----- Raw data

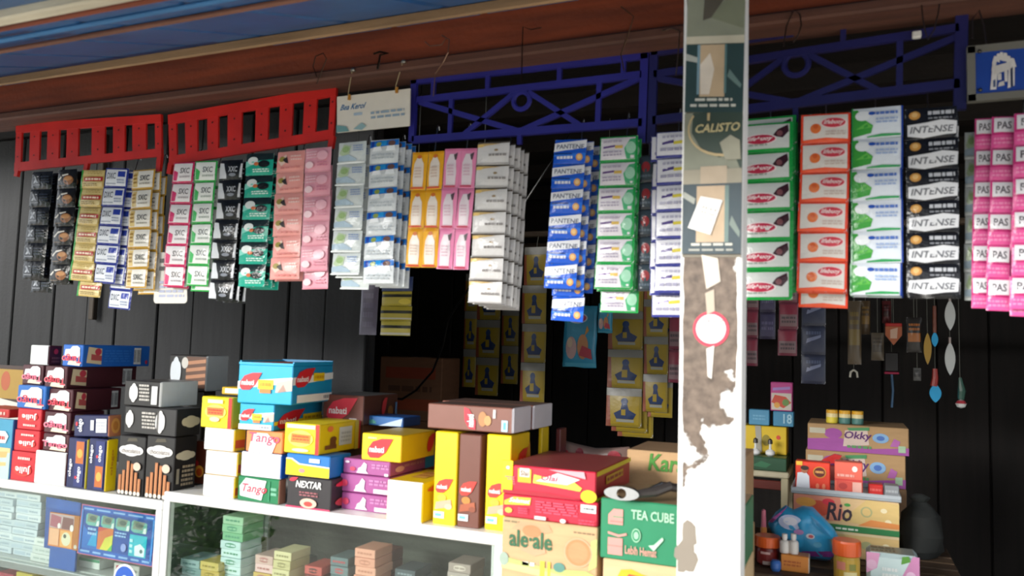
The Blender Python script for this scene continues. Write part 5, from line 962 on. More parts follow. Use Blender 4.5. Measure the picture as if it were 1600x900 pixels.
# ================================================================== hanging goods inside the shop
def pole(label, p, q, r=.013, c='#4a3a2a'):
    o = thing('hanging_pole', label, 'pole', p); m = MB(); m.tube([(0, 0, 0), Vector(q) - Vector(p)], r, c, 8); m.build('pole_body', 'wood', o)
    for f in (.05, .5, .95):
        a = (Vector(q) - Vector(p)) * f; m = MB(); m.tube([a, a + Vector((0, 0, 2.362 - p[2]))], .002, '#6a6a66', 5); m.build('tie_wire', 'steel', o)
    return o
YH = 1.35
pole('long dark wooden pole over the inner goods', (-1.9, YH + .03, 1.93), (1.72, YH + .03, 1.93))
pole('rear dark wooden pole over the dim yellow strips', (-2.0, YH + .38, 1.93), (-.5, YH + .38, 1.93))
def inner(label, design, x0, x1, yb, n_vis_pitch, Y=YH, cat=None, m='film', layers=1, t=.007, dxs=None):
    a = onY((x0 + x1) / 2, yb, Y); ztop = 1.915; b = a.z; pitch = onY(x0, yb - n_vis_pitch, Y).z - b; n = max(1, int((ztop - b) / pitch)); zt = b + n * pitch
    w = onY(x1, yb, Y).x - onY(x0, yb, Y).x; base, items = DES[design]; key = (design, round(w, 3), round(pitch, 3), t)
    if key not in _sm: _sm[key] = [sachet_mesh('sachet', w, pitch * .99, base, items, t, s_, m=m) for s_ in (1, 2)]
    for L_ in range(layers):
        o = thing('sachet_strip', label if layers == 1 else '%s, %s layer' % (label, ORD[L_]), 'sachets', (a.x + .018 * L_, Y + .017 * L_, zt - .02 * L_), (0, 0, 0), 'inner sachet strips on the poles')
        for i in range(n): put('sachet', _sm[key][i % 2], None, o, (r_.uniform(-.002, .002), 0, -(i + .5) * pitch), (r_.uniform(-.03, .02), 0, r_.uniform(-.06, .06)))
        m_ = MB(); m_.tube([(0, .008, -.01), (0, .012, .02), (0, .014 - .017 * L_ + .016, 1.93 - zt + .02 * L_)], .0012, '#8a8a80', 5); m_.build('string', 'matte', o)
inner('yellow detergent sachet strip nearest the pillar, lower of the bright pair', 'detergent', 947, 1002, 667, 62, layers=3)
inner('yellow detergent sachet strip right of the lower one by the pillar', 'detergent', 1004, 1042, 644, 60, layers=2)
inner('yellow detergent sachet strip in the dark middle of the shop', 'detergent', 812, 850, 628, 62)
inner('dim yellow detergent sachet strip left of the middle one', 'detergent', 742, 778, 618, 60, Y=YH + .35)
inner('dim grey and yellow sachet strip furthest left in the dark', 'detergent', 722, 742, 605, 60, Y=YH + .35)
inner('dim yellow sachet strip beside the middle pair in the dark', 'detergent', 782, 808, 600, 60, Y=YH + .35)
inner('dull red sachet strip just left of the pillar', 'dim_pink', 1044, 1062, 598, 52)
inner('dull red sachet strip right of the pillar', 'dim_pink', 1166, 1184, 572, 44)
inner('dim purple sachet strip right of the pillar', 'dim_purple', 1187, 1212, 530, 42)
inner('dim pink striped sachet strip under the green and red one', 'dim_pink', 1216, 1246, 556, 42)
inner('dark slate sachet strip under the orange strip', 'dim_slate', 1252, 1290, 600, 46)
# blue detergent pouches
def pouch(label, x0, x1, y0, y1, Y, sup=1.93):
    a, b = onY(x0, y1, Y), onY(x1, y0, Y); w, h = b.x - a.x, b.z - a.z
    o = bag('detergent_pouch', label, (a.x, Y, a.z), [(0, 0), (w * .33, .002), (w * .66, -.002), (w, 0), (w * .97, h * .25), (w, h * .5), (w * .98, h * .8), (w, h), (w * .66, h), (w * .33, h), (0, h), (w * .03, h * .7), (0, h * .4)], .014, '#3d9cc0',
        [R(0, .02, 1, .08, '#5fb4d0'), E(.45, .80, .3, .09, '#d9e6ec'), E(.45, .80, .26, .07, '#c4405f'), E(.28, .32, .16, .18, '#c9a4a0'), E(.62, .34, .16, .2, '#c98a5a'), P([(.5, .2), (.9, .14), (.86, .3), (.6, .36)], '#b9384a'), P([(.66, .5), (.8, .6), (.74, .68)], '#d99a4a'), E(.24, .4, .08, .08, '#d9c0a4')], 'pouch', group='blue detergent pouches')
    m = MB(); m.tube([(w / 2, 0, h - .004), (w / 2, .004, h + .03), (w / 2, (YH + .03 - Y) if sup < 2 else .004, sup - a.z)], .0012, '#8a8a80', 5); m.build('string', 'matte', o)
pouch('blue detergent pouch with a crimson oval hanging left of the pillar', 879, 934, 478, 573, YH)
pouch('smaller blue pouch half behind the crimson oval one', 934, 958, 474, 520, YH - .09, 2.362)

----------

Written problem: Identify the lines that contain the string "left", and copy every one of them.

Output for this exercise:
inner('dim yellow detergent sachet strip left of the middle one', 'detergent', 742, 778, 618, 60, Y=YH + .35)
inner('dim grey and yellow sachet strip furthest left in the dark', 'detergent', 722, 742, 605, 60, Y=YH + .35)
inner('dull red sachet strip just left of the pillar', 'dim_pink', 1044, 1062, 598, 52)
pouch('blue detergent pouch with a crimson oval hanging left of the pillar', 879, 934, 478, 573, YH)